▸ **Input data**:
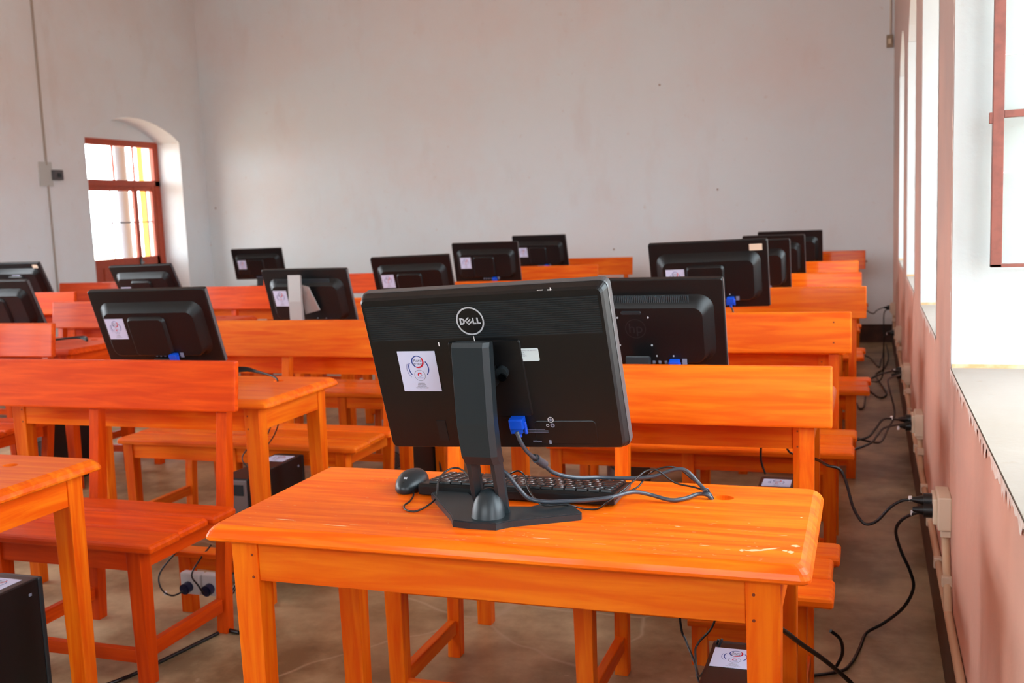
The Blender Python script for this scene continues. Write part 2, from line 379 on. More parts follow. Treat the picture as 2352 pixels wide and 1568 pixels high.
# open casement leaf against the far reveal of the near window
LEAFP=mat('worn_brown_paint','#7E4234',.45,noise=(40,.6,'#5E3026')); lf=MB(); ly=2.90; x0,x1,lz0,lz1=.290,.63,1.136,2.15
for b in ((x0,x0+.026,lz0,lz1),(x1-.026,x1,lz0,lz1),(x0,x1,lz0,lz0+.008),(x0,x1,lz1-.025,lz1),(x0+.026,x1-.026,1.508,1.526)):
    lf.box((b[0],ly-.012,b[2]),(b[1],ly+.012,b[3]),LEAFP,.0015)
lf.box((x0-.008,ly-.01,1.495),(x0+.01,ly+.004,1.522),LEAFP,.001)
lo_=lf.build('casement_leaf'); tag(lo_,'open red brown steel casement leaf swung into the nearest right window recess','window leaf')
g=MB(); g.box((x0+.024,ly-.002,lz0+.006),(x1-.024,ly+.002,lz1-.02),GLASS)
for zz in (1.372,1.66): g.box((x0+.024,ly-.004,zz),(x1-.024,ly+.004,zz+.0025),WPL)
g.build('leaf_glass',lo_)
# left wall: arched door recess + unseen windows nearer, sized for fill light
m=MB(); dy0,dy1=8.29,9.755
lw=[(-.6,.9),(2.0,3.5),(4.4,5.9)]; y=YN
for a,b in lw:
    m.box((XL-WT,y,0),(XL,a,HC),WALLL); m.box((XL-WT,a,0),(XL,b,.9),WALLL); m.box((XL-WT,a,3.1),(XL,b,HC),WALLL); y=b
m.box((XL-WT,y,0),(XL,dy0,HC),WALLL); m.box((XL-WT,dy1,0),(XL,YB,HC),WALLL)
arched_lintel(m,XL,XL-WT,dy0,dy1,2.235,.215,HC,WALLL,WALLL)
DX=XL-.3124
# tympanum above the door frame
m.box((DX-.06,dy0,2.25),(DX+.01,dy1,2.6),WALLL)
struct(m,'wall_left','pale plaster left wall with arched door recess')
for i,(a,b) in enumerate(lw):
    f=MB(); X=XL-.35
    for yy in (a,(a+b)/2-.015,b-.03): f.box((X-.02,yy,.9),(X+.02,yy+.03,3.1),REDP)
    for zz in (.9,1.9,3.07): f.box((X-.018,a,zz),(X+.018,b,zz+.03),REDP)
    o=f.build('window_%d'%(idx+i)); tag(o,'unseen red steel window placed in the left wall for fill light','window',kind='structure')
# door
d=MB()
def dbox(ya,yb,za,zb,mm=REDP,dx=.025): d.box((DX-dx,ya,za),(DX+dx,yb,zb),mm,.003)
dbox(dy0,dy1,2.185,2.25); dbox(dy0,dy1,1.77,1.835); dbox(dy0,dy0+.07,0,2.185); dbox(9.665,9.755,0,2.185)
for yy in (9.04,9.36): d.box((DX-.012,yy-.008,1.835),(DX+.012,yy+.008,2.185),REDP)
do=d.build('door_1'); tag(do,'red framed glazed double door in the arched recess of the left wall','door',kind='structure')
l=MB()
def lb(ya,yb,za,zb,mm=REDP,dx=.018): l.box((DX-dx,ya,za),(DX+dx,yb,zb),mm,.002)
lb(9.31,9.37,.02,1.77); lb(dy0+.07,dy0+.13,.02,1.77); lb(dy0+.13,9.665,1.72,1.77,dx=.012); lb(dy0+.07,9.665,.02,1.02); lb(9.61,9.665,.02,1.77)
for zz in (1.385,): l.box((DX-.008,dy0+.13,zz),(DX+.008,9.6,zz+.014),GREYP)
for yy in (8.95,9.52): l.box((DX-.006,yy,1.02),(DX+.006,yy+.012,1.72),REDP)
lb(8.75,9.3,.70,.93,REDP,.024); lb(8.75,9.3,.2,.6,REDP,.024)
l.build('door_leaf',do)
h=MB(); h.box((DX+.018,9.33,.90),(DX+.03,9.35,1.0),METAL,.003); h.cyl((DX+.03,9.34,.96),(DX+.05,9.34,.96),.006,METAL); h.box((DX+.045,9.29,.952),(DX+.055,9.35,.968),METAL,.003); h.build('door_handle',do)
g=MB(); g.box((DX-.002,dy0+.13,1.02),(DX+.002,9.61,1.72),GLASS); g.box((DX-.002,dy0+.07,1.835),(DX+.002,9.665,2.185),GLASS); g.build('door_glass',do)
# near wall behind the camera, high openings added to light the front faces
m=MB(); no=[]; x=XL-WT
for a,b in no:
    m.box((x,YN-.4,0),(a,YN,HC),WALLB); m.box((a,YN-.4,0),(b,YN,.9),WALLB); m.box((a,YN-.4,3.0),(b,YN,HC),WALLB); x=b
NW=mat('near_wall_paint','#A3968E',.8)
m.box((x,YN-.4,0),(XR+WT,YN,2.7),NW); m.box((x,YN-.4,4.3),(XR+WT,YN,HC),NW)
for xa,xb in ((x,-3.9),(-2.2,-1.8),(-.2,XR+WT)): m.box((xa,YN-.4,2.7),(xb,YN,4.3),NW); struct(m,'wall_near')
# skirting
m=MB(); m.box((XL+.02,YB-.015,0),(XR,YB,.17),SKIRT,.002); struct(m,'baseboard_back','dark brown painted skirting on the back wall')
m=MB(); m.box((XR-.008,YN,0),(XR,YB-.015,.236),SKIRT,.002); struct(m,'baseboard_right','dark brown painted skirting under the windows')
m=MB(); m.box((XL,YN,0),(XL+.012,dy0,.13),SKIRT,.002); m.box((XL,dy1,0),(XL+.012,YB-.015,.13),SKIRT,.002); struct(m,'baseboard_left')
# outside
m=MB(); m.box((-60,-60,-.35),(60,70,-.15),OUTG); struct(m,'ground_outside','pale earth outside the building')
m=MB(); m.box((-9.3,11.76,-.15),(-9.05,12.9,3.05),YEL,.01); o=m.build('veranda_pillar'); tag(o,'yellow painted veranda pillar seen through the arched door glass','pillar')
m=MB(); m.cyl((-10.14,12.47,-.15),(-10.14,12.47,3.05),.08,GREYP); o=m.build('veranda_post'); tag(o,'slim grey post outside seen through the arched door glass','post')
m=MB(); m.box((-12.2,6.3,3.05),(XL-WT,15.5,3.15),CEILM); struct(m,'veranda_shade_roof')  # unseen roof slab, added to shade the pillar and post
# ------------------------------------------------------------------ wall fixtures
def conduit_h(mb,y0,z0,y1,z1): mb.cyl((XR-.012,y0,z0),(XR-.012,y1,z1),.0105,CONDM,n=12)
m=MB()
SY=[2.95,4.45,5.85,7.5,9.3]
for i,ys in enumerate(SY):
    zc=[.487,.415,.40,.41,.407][i]
    r=empty('wall_socket',(XR,ys,zc),0,['cream double socket with two black plugs, nearest the camera on the right wall','cream double socket second along the right wall, two plugs with white tags','cream double socket third along the right wall, below the second window recess','cream double socket fourth along the right wall, heart shaped white tag on its plug','cream double socket in the far right corner near the back wall'][i],'socket','cream sockets along the right wall')
    b=MB(); b.box((-.034,-.07,-.045),(0,.055,.045),CREAM,.004); b.build('back_box',r)
    b=MB(); b.box((-.045,-.05,-.035),(-.033,.05,.035),CREAM,.004); b.build('face_plate',r)
    tp=empty('conduit_run',(0,0,0),0,['cream pipe run dropping below the nearest right wall socket','cream pipe run between the first and second right wall sockets','cream pipe run between the second and third right wall sockets','cream pipe run between the third and fourth right wall sockets','cream pipe run reaching the far right corner socket'][i],'pipe','cream conduit along the right wall')
    b=MB(); b.cyl((XR-.012,ys,zc-.045),(XR-.012,ys-.16,.25),.0105,CONDM,n=12)
    b.build('drop_pipe',tp)
    b=MB(); y0=(SY[i-1] if i else .8); b.cyl((XR-.012,y0-.14,.25),(XR-.012,ys-.16,.25),.0105,CONDM,n=12); b.build('long_pipe',tp)
    cl=[(ys-.05,.375*zc/.42),(ys-.11,.32)]; 
    for (yy,zz) in cl:
        b=MB(); b.box((XR-.026,yy-.008,zz-.014),(XR,yy+.008,zz+.014),CREAM,.003); b.build('pipe_clip',tp)
    yy=y0+.25
    while yy<ys-.3:
        b=MB(); b.box((XR-.026,yy-.012,.234),(XR,yy+.012,.266),CREAM,.003); b.build('pipe_clip',tp); yy+=.42
# plugs + cables
def plug(mb,x,y,z,dx=-1,s=1.0):
    mb.cyl((x,y,z),(x+dx*.022*s,y,z),.02*s,PLUGK,n=12); mb.cyl((x+dx*.022*s,y,z),(x+dx*.05*s,y,z+.001),.014*s,PLUGK,r1=.006*s,n=12)
def cable(name,pts,r,label,mm=CAB,plugat=None,tagat=None,cat='cable',group=None,ferrite=None):
    o=MB().tube(pts,r,mm,n=8).build(name); tag(o,label,cat,group)
    if plugat:
        b=MB(); plug(b,*plugat); b.build('plug',o)
    if tagat:
        b=MB(); t=tagat; b.box((t[0]-.0055,t[1]-.003,t[2]-.006),(t[0]+.004,t[1]+.003,t[2]+.009),TAG,.002); b.build('white_tag',o)
    return o
G='power leads in the window aisle'
S1A=[(.155,2.95,.5),(0.138,2.954,0.502),(0.107,2.958,0.502),(0.083,2.963,0.496),(0.055,2.967,0.475),(0.022,2.971,0.435),(-0.005,2.975,0.421),(-0.024,2.979,0.433),(-0.044,2.983,0.471),(-0.06,2.988,0.532),(-0.077,2.992,0.57),(-0.112,2.996,0.58),(-0.142,3.06,0.579),(-.2,3.2,.56)]
cable('power_cable',S1A,.0042,'black power lead looping from the upper plug of the nearest wall socket to a bench',plugat=(.161,2.955,.503),tagat=(.107,2.958,.504),group=G)
S1B=[(.155,2.93,.481),(0.139,2.96,0.469),(0.114,2.99,0.453),(0.085,3.02,0.424),(0.072,3.05,0.382),(0.087,3.08,0.316),(0.112,3.11,0.25),(0.123,3.14,0.187),(0.097,3.17,0.114),(0.043,3.2,0.049),(-0.007,3.21,0.008),(-0.025,3.098,0.007),(-0.047,2.984,0.007),(-0.081,2.917,0.007),(-0.2,2.85,0.007)]
cable('power_cable',S1B,.0048,'thick black lead curving from the nearest wall socket down to the floor',plugat=(.161,2.93,.483),tagat=(.114,2.99,.455),group=G)
S2A=[(.158,4.45,.424),(0.105,4.38,0.439),(0.055,4.31,0.453),(0.022,4.24,0.426),(-0.01,4.17,0.406),(-0.1,4.1,0.40)]
cable('power_cable',S2A,.0045,'upper black lead from the second wall socket running behind a bench',plugat=(.161,4.45,.426),tagat=(.085,4.35,.45),group=G)
S2B=[(.158,4.42,.415),(0.104,4.336,0.425),(0.054,4.252,0.428),(0.029,4.168,0.416),(-0.002,4.084,0.4),(-0.1,4.0,0.38)]
cable('power_cable',S2B,.0045,'lower black lead from the second wall socket with hanging white tag',plugat=(.161,4.42,.405),tagat=(.11,4.345,.41),group=G)
S3A=[(.16,5.85,.405),(0.115,5.762,0.42),(0.05,5.675,0.414),(-0.025,5.588,0.389),(-0.08,5.5,0.38)]
cable('power_cable',S3A,.005,'black lead from the third wall socket straight to the bench row',plugat=(.161,5.86,.407),tagat=(.125,5.78,.42),group=G)
S3B=[(.16,5.82,.395),(0.134,5.642,0.415),(0.089,5.465,0.422),(0.096,5.288,0.391),(0.113,5.11,0.319),(0.081,4.932,0.283),(0.052,4.755,0.266),(0.015,4.578,0.299),(-0.08,4.4,0.36)]
cable('power_cable',S3B,.005,'black lead from the third wall socket sagging low towards the camera',plugat=(.161,5.82,.39),group=G)
S3C=[(0.142,9.986,0.007),(0.15,9.148,0.007),(0.107,8.543,0.007),(0.047,8.213,0.007),(0.096,7.635,0.007),(0.109,7.375,0.007),(0.064,7.254,0.007),(-0.014,7.535,0.007),(-0.031,6.959,0.007),(-0.057,6.837,0.007),(-0.077,7.031,0.007)]
cable('power_cable',S3C,.0055,'black lead zigzagging on the floor in the far window aisle',group=G)
cable('power_cable',[(.16,7.5,.414),(0.135,7.533,0.407),(0.099,7.567,0.387),(0.094,7.6,0.322),(.09,7.7,.1),(.05,7.9,.007),(-.06,8.0,.007)],.005,'black lead dropping from the fourth wall socket to the floor',plugat=(.163,7.5,.414),tagat=(.115,7.55,.40),group=G)
cable('power_cable',[(.16,9.3,.411),(0.114,9.275,0.414),(0.062,9.25,0.395),(0.027,9.225,0.368),(-0.03,9.2,0.401)],.0045,'thin lead from the far corner socket rising to the last bench',plugat=(.163,9.3,.411),group=G)
cable('power_cable',[(.16,9.28,.400),(0.131,9.287,0.391),(0.114,9.293,0.342),(0.115,9.3,0.137),(.11,9.3,.01),(0.084,8.892,0.007),(0.069,8.608,0.007),(0.01,9.088,0.007),(-0.042,9.268,0.007)],.0045,'lead hanging from the far corner socket down to the floor',group=G)
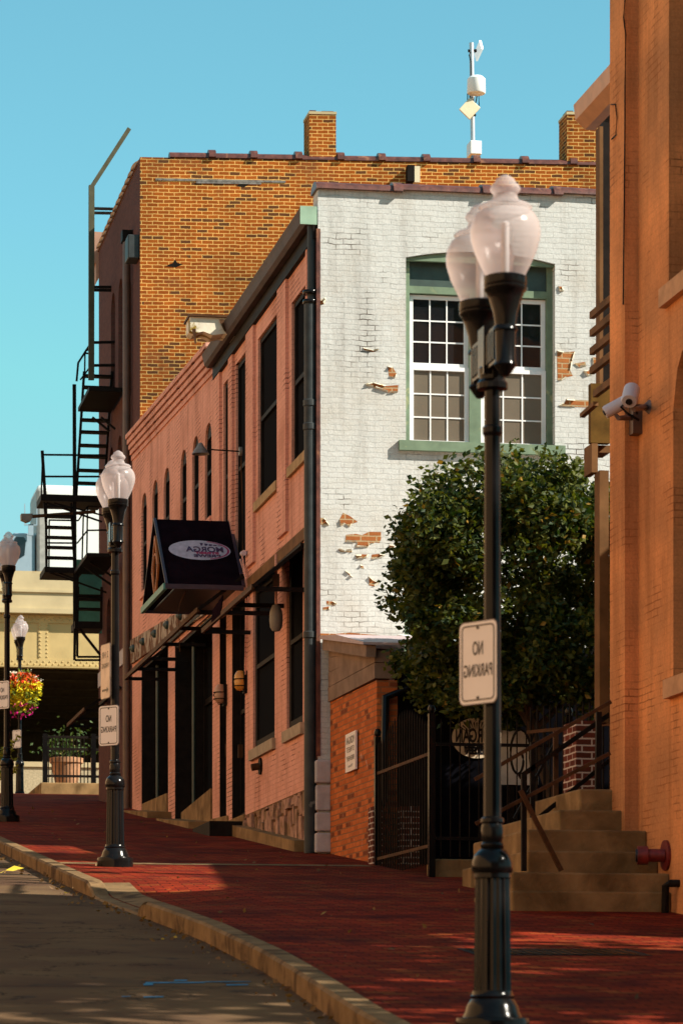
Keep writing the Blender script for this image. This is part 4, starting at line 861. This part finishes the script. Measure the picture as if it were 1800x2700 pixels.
MB().extr([(8.0, pe.y, pe.z+.02), (8.02, pe.y, pe.z-.13), (8.12, pe.y, pe.z-.22), (8.22, pe.y, pe.z-.22), (8.22, pe.y, pe.z+.02)], (0, -(pe.y-28.95), 0)).build('gutter', M['copper'], wp)
MB().box(8.22, 10.5, 28.95, pe.y-.05, pe.z-.15, pe.z+.0).build('eave', M['darkwood'], wp)
# security cameras
def camera_unit(pt, ax_, L2, r_, lab, wall_pt):
    t_ = thing('security_camera', pt, lab, 'security camera', 'security cameras on the buff wall'); pt = Vector(pt); ax_ = Vector(ax_).normalized()
    b = MB(); b.tube([pt-ax_*L2/2, pt-ax_*L2*.48, pt+ax_*L2*.4, pt+ax_*L2/2], [r_*.8, r_, r_, r_*.9], 18).build('housing', M['camgrey'], t_, smooth=True)
    MB().tube([pt+ax_*L2*.5, pt+ax_*(L2*.5+.012)], r_*.42, 12).build('lens', M['ink'], t_)
    wq = Vector(wall_pt); MB().tube([pt-Vector((0,0,r_*1.1)), pt-Vector((-.03,0,r_*1.7)), wq+Vector((-.04,0,0)), wq], [.018,.022,.03,.07], 8).build('bracket', plain('grey bracket', (.16,.11,.10), .5), t_, smooth=True)
    return t_
q_ = FY(1447, 908, 27.6); camera_unit(q_, (-.25, -.5, -.55), .20, .075, 'white drum camera pointing down nearest the arched window', FX(1490, 935, XR))
q_ = FY(1412, 935, 28.1); camera_unit(q_, (-.9, .2, -.5), .22, .06, 'white tube camera pointing left past the wall corner', FX(1466, 958, XR))
b = MB(); q_ = FX(1468, 965, XR); b.box(XR-.09, XR, q_.y-.09, q_.y+.09, q_.z-.14, q_.z+.13); jb = tag(b.build('junction_box', M['brownpipe']), 'brown junction box under the security cameras', 'junction box')
b = MB(); b.tube([FX(1466, 965, XR-.09), FX(1440, 950, XR-.2), FX(1425, 935, XR-.25), FX(1440, 920, XR-.22), FX(1456, 925, XR-.15), FX(1462, 950, XR-.09)], .012, 6); b.build('cable', M['iron'], jb)
# fire department connection and bent pipe
q_ = FX(1530, 1965, XR); fd = thing('fire_standpipe', q_, 'red fire hose inlet sticking out of the buff wall', 'standpipe')
MB().tube([(XR, q_.y, q_.z), (XR-.025, q_.y, q_.z)], .14, 20).build('flange', M['redpaint'], fd)
MB().tube([(XR-.02, q_.y, q_.z), (XR-.16, q_.y+.03, q_.z), (XR-.17, q_.y+.03, q_.z), (XR-.26, q_.y+.05, q_.z)], [.06,.06,.085,.085], 16).build('body', M['redpaint'], fd, smooth=True)
MB().tube([(XR-.255, q_.y+.05, q_.z), (XR-.275, q_.y+.055, q_.z)], [.062,.06], 16).build('inlet', M['ink'], fd)
q_ = FX(1552, 2030, XR); bpipe = MB().tube([(XR+.02, q_.y-.1, q_.z), (XR-.07, q_.y-.06, q_.z), (XR-.10, q_.y, q_.z-.02), (XR-.10, q_.y+.02, gz(q_.y)-.02)], .035, 10).build('drain_pipe', M['iron'], smooth=True); tag(bpipe, 'dark bent drain pipe below the red inlet', 'pipe')
# ================================================================== steps, pier, railing
st = thing('stone_steps', (7.4, 28, gz(28)), 'worn concrete steps wrapping the corner of the buff building', 'steps')
ST = [(1180, 1541, 2045, 2072, .0), (1180, 1541, 2002, 2045, .02), (1212, 1486, 1953, 2002, .02), (1212, 1484, 1904, 1953, .0), (1284, 1425, 1858, 1904, 0)]
def stepbox(dxl, dyt, dyb, yf, yb, xr=XR, cham=.25, nm='step', xl=None):
    zt = FY(dxl, dyt, yf).z; zb = FY(dxl, dyb, yf).z-.25; x0 = FY(dxl, dyt, yf).x
    MB().extr([(x0, yf, zb), (xr, yf, zb), (xr, yb, zb), (x0-.02, yb, zb), (x0-.02, yf+cham, zb)], (0, 0, zt-zb)).build(nm, M['concrete'], st, bev=.018); return zt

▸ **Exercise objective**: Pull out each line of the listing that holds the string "picture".

▸ **Solution**:
The Blender Python script for this scene continues. Write part 2, from line 379 on. More parts follow. Treat the picture as 2352 pixels wide and 1568 pixels high.
Keep writing the Blender script for this image. This is part 4, starting at line 861. This part finishes the script. Measure the picture as if it were 1800x2700 pixels.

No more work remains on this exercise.